TIG welding gives a higher quality weld root, but at lower speeds of 50 mm to 125 mm/min, and more skilled welders are required. For pipe welding, TIG welders also have to reposition themselves around the joint several times to achieve the necessary manipulation control. RMD allows a moderately skilled welder to achieve high quality root welds at 150 mm to 250 mm/min using a solid wire. On pipes over 500 mm in diameter, speeds up to 300 mm/min are possible.

Due to the fact that the wire is continuously fed, fewer starts and stops are needed. “As a result of the higher deposition rate of the process, RMD produces a throat depth of between 3 mm and 5 mm, which eliminates the need for a hot pass typically applied when using the TIG process. This also offers excellent tolerance for misalignment and gaps up to 5 mm can be bridged,” adds Peters.

Achieving faster fill and capping passes with ProPulse

ProPulse offers high speed and deposition rates and its focused arc cone, short arc lengths and low heat input result in a fast freezing puddle and good weld pool controllability. Narrow joints can be accommodated and both vertical up and vertical down welding is possible. A major benefit for the welder is the improved puddle control, when compared to traditional pulse or spray GMAW.

According to Peters, ProPulse operates on a hybrid constant peak voltage (CV)/constant current characteristic (CC) basis. “During the peak phase of the current waveform, the current is regulated to maintain a CV. The peak current, therefore, varies depending on the arc length, which stabilises stick-out and gives arc length self-regulation.

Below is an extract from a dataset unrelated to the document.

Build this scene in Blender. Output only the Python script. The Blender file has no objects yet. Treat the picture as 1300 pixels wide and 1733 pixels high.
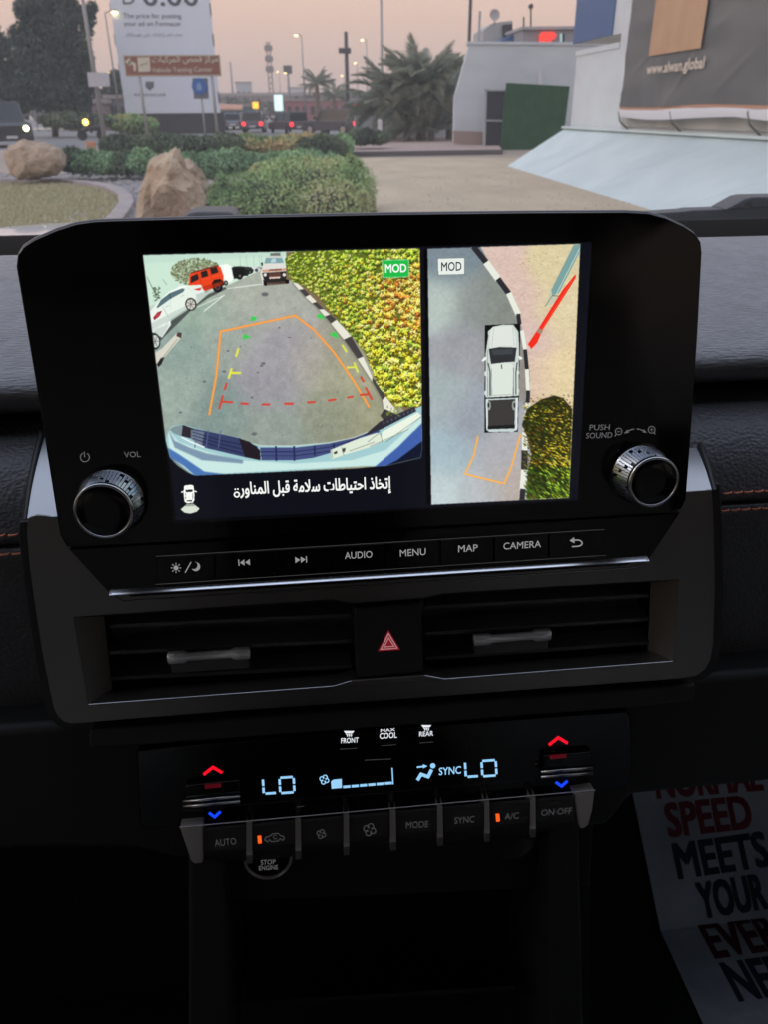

The pulse frequency remains constant and the background current operates according to the CC typical of TIG and MMA processes.”

Pieterse says that RMD and ProPulse can be used to achieve quality welds on pipes from a single gas and wire. “This means greater productivity, less inventory and ease of use. For root runs, the process is four times less expensive than TIG welding per kg deposited. By adopting the system, quality and high productivity can be achieved while reducing the need for high-level skills. This results in a strong base for skills localisation, while increasing economic competitiveness,” he concludes.